Back to the grilled cheese condiments. Chutney absolutely and unequivocally rules. Forget bacon, ham or tomatoes. Kim and I must’ve spent over two hours at Kalustyan’s. God knows how many times I ran out to my car to feed the 15 minute meter. This place should be on all tourists’ sightseeing lists right up there with the Statue of Liberty. We were in pig’s heaven. If you never heard of this emporium of Indian spices, check them out at www.kalustyans.com. Without exaggeration, they must have close to 1000 chutneys. At one point, I had about 5% of them in our cart, but it’s a good thing I brought Kim. 4% were returned.

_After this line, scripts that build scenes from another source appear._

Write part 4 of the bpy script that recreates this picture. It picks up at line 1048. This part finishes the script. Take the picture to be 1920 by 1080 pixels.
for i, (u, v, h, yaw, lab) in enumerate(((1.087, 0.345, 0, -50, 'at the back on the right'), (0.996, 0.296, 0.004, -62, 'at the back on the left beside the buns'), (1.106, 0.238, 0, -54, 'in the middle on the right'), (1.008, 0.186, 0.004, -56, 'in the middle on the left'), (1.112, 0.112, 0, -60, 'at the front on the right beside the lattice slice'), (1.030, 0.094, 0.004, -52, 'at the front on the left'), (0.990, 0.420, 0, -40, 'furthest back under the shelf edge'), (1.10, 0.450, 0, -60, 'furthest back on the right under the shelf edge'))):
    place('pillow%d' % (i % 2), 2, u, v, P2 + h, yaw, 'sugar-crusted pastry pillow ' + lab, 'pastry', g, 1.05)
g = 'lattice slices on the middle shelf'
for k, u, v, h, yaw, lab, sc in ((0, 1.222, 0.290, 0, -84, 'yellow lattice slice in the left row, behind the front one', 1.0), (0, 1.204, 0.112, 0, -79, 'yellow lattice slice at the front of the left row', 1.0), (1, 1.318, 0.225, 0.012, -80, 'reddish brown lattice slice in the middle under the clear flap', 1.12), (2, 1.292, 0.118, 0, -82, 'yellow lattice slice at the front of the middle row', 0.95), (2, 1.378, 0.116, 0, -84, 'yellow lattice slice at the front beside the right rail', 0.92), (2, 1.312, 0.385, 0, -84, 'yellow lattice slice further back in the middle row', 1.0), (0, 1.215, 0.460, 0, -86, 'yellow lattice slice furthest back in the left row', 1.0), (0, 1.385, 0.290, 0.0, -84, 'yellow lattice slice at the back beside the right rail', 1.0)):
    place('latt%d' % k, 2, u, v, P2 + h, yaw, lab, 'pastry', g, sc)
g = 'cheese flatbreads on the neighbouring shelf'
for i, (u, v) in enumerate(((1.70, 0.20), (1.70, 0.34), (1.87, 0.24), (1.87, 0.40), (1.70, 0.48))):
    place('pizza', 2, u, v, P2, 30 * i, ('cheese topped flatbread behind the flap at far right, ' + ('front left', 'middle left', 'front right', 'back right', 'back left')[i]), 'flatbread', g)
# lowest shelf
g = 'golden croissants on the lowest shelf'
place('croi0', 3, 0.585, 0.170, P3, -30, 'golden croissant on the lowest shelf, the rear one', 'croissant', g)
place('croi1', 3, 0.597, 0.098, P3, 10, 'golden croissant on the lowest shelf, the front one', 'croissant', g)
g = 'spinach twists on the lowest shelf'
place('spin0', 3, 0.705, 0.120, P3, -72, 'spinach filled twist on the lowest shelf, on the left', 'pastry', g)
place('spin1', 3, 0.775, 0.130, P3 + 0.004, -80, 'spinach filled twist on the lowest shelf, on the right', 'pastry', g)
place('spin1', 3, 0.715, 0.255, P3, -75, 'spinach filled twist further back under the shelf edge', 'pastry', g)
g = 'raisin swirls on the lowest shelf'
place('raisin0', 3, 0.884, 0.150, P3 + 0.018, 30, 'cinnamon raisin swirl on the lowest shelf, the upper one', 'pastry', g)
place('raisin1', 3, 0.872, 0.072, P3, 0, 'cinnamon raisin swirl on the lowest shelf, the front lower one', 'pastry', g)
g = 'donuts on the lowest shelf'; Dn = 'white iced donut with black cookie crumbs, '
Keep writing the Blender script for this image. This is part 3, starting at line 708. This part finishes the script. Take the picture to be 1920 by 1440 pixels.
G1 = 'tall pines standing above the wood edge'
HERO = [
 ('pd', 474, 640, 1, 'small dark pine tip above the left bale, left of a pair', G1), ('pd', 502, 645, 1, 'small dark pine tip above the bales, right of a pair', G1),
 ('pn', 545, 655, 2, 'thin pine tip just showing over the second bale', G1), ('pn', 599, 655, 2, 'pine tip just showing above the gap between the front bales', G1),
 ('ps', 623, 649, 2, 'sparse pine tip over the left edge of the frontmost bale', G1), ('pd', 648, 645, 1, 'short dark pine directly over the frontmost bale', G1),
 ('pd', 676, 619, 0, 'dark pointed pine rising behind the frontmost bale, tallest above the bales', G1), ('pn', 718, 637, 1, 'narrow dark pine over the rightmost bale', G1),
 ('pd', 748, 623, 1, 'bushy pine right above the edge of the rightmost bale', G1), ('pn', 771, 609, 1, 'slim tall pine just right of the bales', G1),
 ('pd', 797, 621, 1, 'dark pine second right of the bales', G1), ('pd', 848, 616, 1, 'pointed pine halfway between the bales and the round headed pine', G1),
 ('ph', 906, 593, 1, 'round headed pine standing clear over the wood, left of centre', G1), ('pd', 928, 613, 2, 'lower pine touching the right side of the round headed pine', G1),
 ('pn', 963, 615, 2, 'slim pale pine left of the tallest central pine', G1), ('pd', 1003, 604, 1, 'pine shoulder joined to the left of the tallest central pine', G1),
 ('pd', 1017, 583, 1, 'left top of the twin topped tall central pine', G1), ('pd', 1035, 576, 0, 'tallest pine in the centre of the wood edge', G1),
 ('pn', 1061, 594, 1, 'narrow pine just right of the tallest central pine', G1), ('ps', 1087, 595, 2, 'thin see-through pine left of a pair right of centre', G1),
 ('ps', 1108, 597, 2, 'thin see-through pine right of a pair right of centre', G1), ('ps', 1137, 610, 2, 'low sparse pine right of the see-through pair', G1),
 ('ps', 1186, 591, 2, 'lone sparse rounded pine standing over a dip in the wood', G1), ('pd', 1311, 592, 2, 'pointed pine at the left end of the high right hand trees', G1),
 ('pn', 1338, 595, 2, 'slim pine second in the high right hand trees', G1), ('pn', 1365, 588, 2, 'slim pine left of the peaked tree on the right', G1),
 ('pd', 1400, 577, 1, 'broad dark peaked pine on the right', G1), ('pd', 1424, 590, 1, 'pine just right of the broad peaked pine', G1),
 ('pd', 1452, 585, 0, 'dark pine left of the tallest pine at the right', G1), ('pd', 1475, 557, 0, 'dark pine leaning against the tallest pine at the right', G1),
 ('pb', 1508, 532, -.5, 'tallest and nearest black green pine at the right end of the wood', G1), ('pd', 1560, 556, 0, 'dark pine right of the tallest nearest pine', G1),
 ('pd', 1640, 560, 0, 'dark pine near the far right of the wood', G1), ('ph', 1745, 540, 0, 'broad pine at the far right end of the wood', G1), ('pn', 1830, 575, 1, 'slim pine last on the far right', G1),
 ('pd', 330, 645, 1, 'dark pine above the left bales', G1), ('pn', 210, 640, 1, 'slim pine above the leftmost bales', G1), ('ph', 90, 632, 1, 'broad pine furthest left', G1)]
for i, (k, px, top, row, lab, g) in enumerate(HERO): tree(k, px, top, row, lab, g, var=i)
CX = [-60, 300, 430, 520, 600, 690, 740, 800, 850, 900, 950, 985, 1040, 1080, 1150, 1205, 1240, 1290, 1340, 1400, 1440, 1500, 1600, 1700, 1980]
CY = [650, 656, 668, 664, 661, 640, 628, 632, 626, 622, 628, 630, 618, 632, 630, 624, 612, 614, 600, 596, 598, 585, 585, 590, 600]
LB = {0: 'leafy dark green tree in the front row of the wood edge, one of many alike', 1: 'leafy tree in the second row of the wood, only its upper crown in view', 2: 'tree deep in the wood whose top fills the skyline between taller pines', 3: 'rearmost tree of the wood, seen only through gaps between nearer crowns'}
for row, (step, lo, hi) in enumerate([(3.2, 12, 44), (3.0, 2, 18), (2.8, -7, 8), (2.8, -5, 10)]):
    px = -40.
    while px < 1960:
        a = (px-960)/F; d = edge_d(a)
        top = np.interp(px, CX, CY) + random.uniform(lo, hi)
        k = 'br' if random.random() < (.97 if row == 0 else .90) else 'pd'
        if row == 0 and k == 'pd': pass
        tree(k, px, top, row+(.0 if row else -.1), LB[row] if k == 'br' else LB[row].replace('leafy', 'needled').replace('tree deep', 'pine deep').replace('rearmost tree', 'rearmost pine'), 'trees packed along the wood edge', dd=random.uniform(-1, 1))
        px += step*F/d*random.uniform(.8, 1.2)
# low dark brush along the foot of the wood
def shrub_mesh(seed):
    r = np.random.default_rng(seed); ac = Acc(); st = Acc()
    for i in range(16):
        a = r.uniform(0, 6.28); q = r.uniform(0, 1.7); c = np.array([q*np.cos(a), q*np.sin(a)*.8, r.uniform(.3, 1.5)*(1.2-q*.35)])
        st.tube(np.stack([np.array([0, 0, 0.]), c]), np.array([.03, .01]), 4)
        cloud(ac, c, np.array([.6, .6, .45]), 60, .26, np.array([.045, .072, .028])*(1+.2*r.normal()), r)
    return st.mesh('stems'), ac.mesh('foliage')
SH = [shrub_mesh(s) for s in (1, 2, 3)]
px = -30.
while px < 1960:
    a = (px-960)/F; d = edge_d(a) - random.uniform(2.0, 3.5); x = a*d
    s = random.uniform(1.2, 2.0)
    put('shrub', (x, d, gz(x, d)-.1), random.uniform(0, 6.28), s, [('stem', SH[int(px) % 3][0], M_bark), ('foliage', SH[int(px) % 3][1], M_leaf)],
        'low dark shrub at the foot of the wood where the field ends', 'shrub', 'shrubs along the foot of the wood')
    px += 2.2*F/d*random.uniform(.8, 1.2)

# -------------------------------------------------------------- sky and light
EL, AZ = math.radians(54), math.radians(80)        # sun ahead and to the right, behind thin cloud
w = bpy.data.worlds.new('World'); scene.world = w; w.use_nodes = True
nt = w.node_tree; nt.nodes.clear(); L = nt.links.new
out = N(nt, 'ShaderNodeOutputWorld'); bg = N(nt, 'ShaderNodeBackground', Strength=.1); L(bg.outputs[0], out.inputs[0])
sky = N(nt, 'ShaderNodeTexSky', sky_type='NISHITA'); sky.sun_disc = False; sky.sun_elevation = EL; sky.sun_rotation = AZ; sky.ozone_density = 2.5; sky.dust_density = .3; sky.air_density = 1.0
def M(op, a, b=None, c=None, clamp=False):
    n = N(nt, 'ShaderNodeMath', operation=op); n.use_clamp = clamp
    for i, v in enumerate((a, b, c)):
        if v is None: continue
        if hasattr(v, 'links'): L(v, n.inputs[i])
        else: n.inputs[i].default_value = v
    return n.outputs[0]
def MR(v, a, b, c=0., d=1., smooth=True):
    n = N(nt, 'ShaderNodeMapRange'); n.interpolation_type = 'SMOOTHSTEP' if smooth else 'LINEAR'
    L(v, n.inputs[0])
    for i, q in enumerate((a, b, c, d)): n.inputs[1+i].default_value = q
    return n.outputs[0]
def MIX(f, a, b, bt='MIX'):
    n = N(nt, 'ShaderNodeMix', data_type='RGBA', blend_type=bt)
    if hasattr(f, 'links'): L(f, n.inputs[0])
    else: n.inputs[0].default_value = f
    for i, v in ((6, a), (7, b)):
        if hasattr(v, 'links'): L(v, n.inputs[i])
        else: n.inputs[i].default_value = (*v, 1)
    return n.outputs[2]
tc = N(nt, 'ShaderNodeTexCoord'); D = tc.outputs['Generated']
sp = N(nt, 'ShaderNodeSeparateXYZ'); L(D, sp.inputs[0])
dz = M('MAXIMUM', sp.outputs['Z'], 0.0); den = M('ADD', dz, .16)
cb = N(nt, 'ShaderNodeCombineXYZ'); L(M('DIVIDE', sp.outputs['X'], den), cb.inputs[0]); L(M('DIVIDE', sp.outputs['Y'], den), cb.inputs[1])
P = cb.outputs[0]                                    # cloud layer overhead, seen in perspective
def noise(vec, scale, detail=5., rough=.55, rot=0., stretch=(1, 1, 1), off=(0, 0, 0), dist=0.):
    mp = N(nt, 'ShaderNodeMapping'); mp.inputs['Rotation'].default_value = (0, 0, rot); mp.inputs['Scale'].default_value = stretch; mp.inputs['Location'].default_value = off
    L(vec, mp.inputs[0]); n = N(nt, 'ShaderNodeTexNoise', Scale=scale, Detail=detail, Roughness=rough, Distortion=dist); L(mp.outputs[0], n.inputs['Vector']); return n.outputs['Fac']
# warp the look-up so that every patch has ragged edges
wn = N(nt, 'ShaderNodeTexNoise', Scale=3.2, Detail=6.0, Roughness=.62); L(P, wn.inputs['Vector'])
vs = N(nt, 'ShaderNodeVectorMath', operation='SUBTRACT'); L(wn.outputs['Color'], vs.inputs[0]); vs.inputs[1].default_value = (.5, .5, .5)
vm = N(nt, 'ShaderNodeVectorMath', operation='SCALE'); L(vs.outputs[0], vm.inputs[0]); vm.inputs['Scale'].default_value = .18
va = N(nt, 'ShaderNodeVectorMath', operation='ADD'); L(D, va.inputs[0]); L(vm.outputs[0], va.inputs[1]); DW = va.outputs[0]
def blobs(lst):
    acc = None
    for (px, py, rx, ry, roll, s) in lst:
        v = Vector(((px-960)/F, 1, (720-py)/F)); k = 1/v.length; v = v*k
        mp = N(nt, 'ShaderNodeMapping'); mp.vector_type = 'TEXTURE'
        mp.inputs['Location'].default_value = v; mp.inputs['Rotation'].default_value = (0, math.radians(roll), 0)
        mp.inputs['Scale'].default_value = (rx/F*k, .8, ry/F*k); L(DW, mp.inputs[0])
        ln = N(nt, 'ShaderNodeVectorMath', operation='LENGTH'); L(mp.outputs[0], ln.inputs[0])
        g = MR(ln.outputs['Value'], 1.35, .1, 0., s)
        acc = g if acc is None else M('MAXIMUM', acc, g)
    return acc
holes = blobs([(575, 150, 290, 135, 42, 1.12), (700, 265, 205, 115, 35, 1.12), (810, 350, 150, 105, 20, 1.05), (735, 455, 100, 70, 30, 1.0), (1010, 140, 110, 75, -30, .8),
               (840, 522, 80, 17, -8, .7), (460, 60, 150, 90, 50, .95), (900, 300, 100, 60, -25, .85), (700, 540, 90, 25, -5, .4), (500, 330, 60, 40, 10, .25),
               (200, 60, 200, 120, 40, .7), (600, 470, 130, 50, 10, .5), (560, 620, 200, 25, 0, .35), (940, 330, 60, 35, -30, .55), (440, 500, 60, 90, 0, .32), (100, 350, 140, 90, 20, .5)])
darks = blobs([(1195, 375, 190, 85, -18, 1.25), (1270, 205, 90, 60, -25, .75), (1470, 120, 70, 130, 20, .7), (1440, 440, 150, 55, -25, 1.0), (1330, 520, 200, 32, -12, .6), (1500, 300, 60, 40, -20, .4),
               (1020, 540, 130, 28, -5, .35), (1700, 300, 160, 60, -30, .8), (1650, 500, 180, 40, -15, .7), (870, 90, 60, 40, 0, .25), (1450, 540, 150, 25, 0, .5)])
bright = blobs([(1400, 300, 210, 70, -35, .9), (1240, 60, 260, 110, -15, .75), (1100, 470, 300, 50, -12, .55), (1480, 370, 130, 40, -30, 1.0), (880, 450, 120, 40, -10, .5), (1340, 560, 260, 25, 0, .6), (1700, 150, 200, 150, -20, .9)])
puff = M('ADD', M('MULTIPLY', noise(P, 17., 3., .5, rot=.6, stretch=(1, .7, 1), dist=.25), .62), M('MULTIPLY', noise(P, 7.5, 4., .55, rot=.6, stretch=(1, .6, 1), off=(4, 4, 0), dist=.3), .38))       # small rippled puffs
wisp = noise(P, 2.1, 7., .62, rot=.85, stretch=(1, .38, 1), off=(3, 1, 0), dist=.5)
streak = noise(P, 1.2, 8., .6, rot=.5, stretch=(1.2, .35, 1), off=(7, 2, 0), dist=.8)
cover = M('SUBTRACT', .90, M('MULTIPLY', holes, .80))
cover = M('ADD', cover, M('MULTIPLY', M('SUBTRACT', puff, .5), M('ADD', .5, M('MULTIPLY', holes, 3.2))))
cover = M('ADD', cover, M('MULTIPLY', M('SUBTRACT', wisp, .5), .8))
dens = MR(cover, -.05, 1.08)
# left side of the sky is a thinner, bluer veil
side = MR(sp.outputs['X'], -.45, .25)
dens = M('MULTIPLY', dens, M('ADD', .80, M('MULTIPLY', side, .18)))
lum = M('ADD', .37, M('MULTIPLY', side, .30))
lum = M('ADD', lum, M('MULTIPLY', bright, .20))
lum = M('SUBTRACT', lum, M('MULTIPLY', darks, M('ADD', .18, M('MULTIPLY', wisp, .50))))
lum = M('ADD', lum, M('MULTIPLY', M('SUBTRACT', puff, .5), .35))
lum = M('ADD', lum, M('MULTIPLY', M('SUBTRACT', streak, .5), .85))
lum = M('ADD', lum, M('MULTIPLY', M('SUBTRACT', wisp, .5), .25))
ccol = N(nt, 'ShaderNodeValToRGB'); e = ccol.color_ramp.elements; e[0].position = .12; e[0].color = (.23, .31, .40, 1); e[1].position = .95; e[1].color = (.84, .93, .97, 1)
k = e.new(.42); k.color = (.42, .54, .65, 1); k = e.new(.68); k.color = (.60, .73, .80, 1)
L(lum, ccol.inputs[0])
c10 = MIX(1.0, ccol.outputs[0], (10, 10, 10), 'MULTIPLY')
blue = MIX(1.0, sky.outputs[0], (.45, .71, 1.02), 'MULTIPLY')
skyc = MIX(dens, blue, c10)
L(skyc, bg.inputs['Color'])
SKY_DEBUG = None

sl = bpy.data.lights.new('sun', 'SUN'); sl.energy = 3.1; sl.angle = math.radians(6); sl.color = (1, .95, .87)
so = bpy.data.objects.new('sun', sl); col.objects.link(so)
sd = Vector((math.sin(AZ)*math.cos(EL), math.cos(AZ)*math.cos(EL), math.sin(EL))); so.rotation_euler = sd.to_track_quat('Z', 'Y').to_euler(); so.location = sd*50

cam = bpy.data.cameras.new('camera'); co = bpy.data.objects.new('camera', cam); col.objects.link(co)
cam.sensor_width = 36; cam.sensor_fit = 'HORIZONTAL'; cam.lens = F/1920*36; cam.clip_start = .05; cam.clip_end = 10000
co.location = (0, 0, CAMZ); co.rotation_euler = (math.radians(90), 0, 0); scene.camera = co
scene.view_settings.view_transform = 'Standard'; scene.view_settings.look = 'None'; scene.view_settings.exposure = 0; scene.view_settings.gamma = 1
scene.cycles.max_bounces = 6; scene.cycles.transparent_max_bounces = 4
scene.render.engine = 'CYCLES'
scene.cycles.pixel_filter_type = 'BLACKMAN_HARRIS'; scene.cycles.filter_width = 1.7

We reluctantly dragged ourselves out and went to Dowel, a similar type place in the east village, but thankfully smaller. Some more chutneys and pestos. Then Murray’s Cheese Shop where the nice salesperson tried to poison us by giving us a taste of far too many cheeses. Who can decide? Each one tasted better than the last. I showed restraint and only got about 10 cheeses. These cheeses were for the so-called “special of the week” sandwiches. And then on to Meyers of Keswick, the very proper and stately English store in the West Village. What great mustards! And pickles! All my life I thought there were only two kinds of pickles. The kosher ones from Jewish delis and the goyish pickles from everywhere else. A whole new world was opened. And then it was off to the Chocolate Bar where the goal was to come up with ideas for a hot chocolate shake. They should hang my sign in all chocolate shops with the heading: DO NOT FEED THIS PERSON, HE IS………. OBSESSIVE. Despite my munching on everything in sight, I found what I wanted, but it’s a secret. Shhhhh.

And the next day, it was time for yet another grilled cheese experiment. This time with toppings.

Posted (edited)

Screw a building,get a cart, or buy a truck on ebay. Really though, just go work a Lucky Dog stand in N.O. This is great.